I move on to what I take to be Joe’s most important reservation to my
treatment of IA:

JR: “I do not think that Skagestad has succeeded so far in identifying
precisely enough what it is that is fundamental in the IA tradition that
runs through Douglas Engelbart, J.C.R. Licklider, Ivan Sutherland, Ted
Nelson, Alan Kaye, * Tim Berners-Lee* That is, I do not find any place
where Skagestad describes IA in a way that seems to capture what the
various facets of it to which he appeals have in common. * My own hunch *
and it is a little more than that, but it seems worth mentioning in a
suggestive spirit here * is that the key to the identity of  what
Skagestad characterizes as the IA tradition in computational research
lies in the conception of interactive computing*”

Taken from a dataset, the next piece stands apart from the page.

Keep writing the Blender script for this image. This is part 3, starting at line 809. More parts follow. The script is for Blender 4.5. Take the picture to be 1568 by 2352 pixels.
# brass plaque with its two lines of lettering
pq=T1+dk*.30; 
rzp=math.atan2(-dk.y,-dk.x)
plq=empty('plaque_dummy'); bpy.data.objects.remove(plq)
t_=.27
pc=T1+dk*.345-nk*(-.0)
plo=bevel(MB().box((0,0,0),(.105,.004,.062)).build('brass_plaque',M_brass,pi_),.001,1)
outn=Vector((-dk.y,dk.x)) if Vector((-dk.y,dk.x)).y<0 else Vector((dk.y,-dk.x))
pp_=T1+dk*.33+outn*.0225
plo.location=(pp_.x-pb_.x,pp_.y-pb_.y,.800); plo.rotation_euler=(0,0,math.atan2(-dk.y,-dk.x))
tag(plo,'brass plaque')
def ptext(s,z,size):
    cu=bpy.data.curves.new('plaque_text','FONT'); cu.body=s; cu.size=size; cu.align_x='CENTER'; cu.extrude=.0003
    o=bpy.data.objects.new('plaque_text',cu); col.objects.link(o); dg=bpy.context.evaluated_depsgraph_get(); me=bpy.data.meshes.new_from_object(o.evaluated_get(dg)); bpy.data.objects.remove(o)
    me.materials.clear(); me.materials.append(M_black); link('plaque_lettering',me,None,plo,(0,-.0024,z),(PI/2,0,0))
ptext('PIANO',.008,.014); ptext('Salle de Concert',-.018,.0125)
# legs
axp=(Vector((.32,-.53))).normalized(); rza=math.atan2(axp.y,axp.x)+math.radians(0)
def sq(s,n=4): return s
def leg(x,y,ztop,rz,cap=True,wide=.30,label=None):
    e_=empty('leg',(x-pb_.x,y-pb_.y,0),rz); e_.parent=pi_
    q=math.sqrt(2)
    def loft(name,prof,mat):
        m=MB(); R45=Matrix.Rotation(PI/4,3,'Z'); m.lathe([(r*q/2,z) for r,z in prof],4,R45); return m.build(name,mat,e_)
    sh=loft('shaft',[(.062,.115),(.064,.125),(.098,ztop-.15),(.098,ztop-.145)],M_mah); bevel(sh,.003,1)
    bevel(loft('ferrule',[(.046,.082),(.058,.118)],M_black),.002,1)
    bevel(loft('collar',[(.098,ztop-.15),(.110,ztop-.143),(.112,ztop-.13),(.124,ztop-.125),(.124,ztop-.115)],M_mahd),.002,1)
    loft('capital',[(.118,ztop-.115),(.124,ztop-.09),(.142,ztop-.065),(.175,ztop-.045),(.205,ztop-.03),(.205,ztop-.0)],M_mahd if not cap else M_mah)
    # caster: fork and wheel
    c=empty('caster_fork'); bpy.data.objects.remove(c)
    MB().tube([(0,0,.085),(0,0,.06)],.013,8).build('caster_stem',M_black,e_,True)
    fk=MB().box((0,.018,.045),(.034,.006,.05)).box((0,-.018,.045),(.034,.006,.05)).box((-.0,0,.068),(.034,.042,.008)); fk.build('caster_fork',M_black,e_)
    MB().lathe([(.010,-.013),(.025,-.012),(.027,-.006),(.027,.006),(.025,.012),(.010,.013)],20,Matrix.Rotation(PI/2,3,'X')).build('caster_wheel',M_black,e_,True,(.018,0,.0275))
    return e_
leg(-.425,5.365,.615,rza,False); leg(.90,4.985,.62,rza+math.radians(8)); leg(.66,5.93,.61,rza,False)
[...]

PS: I do not totally agree with Joe here. I gladly admit that I never
tried to identify what was fundamental to the IA tradition, believing
that job to have been already done by Engelbart. But interactive
computing, while essential to IA, has been endemic to computing of all
kinds during the past forty years. I played chess games with the MIT
computer as early as 1973; it was interactive, it had time sharing, but
there was nothing about it that specifically related to IA. I would
agree that collaborative computing is central to IA: more of that later.

Those are my initial thoughts on pages 1-8 of Joe’s paper. Some of it
was admittedly fast, as much of it is Joe’s recapitulation and as I see
it unproblematic exegesis of my papers. But others should feel free to
revisit any details I have skipped which may merit closer attention. I
will sit back now and let others weigh in.